Race Weekend Central

Driven to the Past: The Big Fuel Gamble

Late one night in May 1968, a bunch of us officials and racers were sitting around talking over an early breakfast at a popular restaurant across Crittenden Drive from the Kentucky State Fairgrounds in Louisville. This was a regular Friday- or Saturday-night get-together after an event at the Fairgrounds Motor Speedway. Sometimes on Saturday night, we substituted dancing at a dive over on Preston Street, but that’s another story.

Anyway, Leonard Blanchard, a pretty decent driver who had just run third or fourth in the late model feature, mentioned that he was thinking about hauling his 1967 Fairlane up to Indianapolis Raceway Park the next day to run a 250-mile USAC race on the road course. Seems he had found out they needed a couple of more cars to fill out the field. He asked if I knew anything about the track.

This was 27 years before I went to work up there, but I replied that I’d been to a few races at both their oval and the road course as well as the drag strip, and knew it was a 2.5-mile course with the drag strip as the front straightaway.

“Well,” Leonard replies, “you know more about it than we do, you are now the crew chief.”

I agreed to meet him the next day at IRP and went on home to Salem, where I was the editor of a local newspaper, for a very short sleep break.

A friend and I headed out early the next day, and sure enough we found Leonard and that No. 95 in the pit area getting ready. The only changes he made on the car were to readjust the suspension so it would turn right as well as left.

He informed me that Emil Andres, the former Indy driver who was running USAC’s stock car division at the time, had told him he could start on the tail of the 36-car field. He said Andres also told him that with the field on hand, “You could make yourself some money if you keep your nose clean and your car running.”

First thing I did was get a program and turn to the page with the track layout on it and show it to Blanchard. I wanted to paste it on the dashboard, but that was vetoed by Al Straub and Dale Baum of Louisville, who were serving as top dogs on the pit crew.
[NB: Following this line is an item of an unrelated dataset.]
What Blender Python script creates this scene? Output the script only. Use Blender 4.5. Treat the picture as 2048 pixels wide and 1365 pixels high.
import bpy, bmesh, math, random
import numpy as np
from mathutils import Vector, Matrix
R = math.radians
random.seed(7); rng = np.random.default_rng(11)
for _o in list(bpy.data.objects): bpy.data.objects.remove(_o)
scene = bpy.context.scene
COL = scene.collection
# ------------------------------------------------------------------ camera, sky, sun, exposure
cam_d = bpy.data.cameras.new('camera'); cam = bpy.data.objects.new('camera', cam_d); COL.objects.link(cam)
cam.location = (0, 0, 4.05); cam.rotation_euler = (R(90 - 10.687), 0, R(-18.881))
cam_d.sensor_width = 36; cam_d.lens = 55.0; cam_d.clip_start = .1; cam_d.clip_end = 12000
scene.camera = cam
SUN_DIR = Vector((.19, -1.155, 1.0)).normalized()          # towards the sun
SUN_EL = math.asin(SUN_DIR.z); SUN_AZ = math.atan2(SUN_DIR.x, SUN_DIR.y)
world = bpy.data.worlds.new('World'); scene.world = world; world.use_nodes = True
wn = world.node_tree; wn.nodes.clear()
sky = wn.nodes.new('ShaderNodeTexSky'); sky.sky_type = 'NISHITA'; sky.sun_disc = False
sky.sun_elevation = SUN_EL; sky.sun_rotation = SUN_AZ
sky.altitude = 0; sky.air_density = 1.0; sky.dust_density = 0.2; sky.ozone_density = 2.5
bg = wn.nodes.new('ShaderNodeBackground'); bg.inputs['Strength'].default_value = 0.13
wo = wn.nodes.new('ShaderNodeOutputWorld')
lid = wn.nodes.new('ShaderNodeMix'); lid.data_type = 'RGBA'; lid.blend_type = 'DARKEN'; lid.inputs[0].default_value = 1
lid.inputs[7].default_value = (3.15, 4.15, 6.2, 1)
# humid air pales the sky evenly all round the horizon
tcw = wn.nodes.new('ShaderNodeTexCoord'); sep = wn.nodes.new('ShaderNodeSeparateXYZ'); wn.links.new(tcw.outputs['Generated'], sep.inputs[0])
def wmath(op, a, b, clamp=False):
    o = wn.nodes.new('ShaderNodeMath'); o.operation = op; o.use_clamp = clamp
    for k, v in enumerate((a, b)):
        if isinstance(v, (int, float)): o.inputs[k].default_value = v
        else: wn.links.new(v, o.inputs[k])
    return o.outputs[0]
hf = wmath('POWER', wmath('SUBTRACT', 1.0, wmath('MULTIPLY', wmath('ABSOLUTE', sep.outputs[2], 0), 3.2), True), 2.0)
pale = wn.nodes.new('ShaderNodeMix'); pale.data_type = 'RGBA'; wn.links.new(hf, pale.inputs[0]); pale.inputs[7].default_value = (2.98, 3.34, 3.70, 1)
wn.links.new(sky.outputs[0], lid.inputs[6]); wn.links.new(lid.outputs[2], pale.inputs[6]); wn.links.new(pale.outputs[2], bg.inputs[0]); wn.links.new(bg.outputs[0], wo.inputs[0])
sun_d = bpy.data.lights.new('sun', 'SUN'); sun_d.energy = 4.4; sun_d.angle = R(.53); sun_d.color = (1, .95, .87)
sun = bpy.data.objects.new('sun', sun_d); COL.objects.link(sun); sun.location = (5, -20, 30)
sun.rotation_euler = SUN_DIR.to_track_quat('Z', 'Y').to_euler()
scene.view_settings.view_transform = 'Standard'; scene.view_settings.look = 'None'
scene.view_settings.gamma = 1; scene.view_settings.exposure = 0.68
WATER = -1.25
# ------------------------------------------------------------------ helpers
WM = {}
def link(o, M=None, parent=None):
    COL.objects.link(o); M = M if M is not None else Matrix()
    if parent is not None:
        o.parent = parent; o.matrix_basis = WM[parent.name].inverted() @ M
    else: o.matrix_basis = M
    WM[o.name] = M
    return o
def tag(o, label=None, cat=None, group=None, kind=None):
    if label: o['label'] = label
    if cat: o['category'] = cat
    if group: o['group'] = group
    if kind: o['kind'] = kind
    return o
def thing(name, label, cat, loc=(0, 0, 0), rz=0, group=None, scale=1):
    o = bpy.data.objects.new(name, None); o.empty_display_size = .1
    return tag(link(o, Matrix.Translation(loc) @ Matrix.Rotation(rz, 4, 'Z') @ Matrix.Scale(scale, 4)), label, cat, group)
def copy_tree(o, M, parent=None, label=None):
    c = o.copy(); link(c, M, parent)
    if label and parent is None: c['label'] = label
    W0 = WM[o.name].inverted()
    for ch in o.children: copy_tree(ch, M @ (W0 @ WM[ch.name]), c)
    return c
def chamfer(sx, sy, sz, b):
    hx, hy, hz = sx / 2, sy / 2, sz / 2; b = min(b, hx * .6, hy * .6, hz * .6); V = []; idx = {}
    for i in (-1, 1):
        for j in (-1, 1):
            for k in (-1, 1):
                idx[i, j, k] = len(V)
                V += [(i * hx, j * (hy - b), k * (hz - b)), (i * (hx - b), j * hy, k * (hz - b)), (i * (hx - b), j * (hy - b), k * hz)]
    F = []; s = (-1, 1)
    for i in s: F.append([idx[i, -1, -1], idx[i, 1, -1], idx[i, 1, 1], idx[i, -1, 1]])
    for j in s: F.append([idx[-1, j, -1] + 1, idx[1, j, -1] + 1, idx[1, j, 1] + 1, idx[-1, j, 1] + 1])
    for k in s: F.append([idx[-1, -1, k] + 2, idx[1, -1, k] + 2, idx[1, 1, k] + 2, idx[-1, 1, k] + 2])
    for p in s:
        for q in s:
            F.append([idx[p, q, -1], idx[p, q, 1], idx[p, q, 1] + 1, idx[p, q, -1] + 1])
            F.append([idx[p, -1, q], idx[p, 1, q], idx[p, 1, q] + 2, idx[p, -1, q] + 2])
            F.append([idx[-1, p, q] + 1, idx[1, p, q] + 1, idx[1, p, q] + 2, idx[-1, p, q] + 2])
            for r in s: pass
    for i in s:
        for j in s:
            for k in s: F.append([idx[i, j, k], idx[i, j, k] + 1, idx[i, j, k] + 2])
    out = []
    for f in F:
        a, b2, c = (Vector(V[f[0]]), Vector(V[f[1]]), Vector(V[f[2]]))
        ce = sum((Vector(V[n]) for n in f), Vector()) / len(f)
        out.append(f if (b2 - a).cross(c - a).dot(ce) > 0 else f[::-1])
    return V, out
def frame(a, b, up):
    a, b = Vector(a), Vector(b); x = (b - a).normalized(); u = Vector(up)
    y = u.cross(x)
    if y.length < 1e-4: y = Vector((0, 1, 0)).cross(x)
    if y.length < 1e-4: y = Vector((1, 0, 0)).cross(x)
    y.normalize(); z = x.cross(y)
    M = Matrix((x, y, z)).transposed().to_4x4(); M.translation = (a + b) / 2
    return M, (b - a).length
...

Al was another decent driver and Dale was a great mechanic who still runs a Hoosier Racing Tire distributorship in Louisville.

When I asked if he had gotten to go around the track at all, Leonard replied in the negative. I just suggested that he pay close attention on the pace lap.

This was a pretty big race – not as big as in 1964 when it was 300 miles and they had a bunch of NASCAR stars up there (Fred Lorenzen won it) – but still big. We didn’t have Roush, Hendrick, Childress, Ganassi, Gibbs or those people to contend with, but these were the days of real factory-supported teams – AJ Foyt in a Jack Bowsher Ford, Norm Nelson in a Plymouth, etc.

Leonard acquitted himself well that day. The only problem came when I missed in getting the gas cap back on (before drybreaks) and they black-flagged us because it was dangling from the chain. We came in, put it back on, and they black-flagged us again. A USAC official came to our pit and before he opened his mouth, I was all over him about having to pit twice because they weren’t very observant. That would have ended with me being tossed out of the place if Al and Dale hadn’t grabbed me and apologized to the guy.

Anyway, Leonard plugged on and only fell two laps down over the course of the 100 laps, and the real drama came in the last couple of trips around. Leonard started holding up two fingers (the signal that he needed fuel) with two laps left in the race. I shook my head and waved for him to keep going. I had seen Johnny Shipman, the USAC starter, getting ready to throw the white for the leader (Foyt), and I knew we only had to make one more trip around.

We were sixth and Keith Ploughe, a tough ARCA driver from Indianapolis, was running seventh about 12 seconds behind us. Sixth paid $1,650 and seventh paid $1,100. Nobody else was within a lap of Ploughe, so I was willing to gamble $550 that Leonard could make another lap. He made it, but he wasn’t really happy when a wrecker had to push him in – until I explained the situation.

That was my first experience with “fuel-mileage strategy.” Not bad for a quarter-mile car run by a pickup crew.

Ahead of us in the finishing order was Foyt and Nelson, the only two cars on the lead lap, then Frank Freda in a ’67 Plymouth, Jack Bowsher’s second car which he started and Parnelli Jones took over after 59 laps – he blew the engine in his own car at 10 laps – and Dave Whitcomb in a ‘68 Dodge. This gave us the distinction of being the first non-factory Ford to finish the race, and I was honored that Bowsher, a guy I really respected, came over to shake my hand when it was over.

“Smooth move on the fuel, Potts,” he said. “What did you do, take a vote?”

I asked how he knew we were running so close on fuel.

Jack said, “Because he was holding up two fingers and you had your hand over your eyes while you were waving for him to go on.”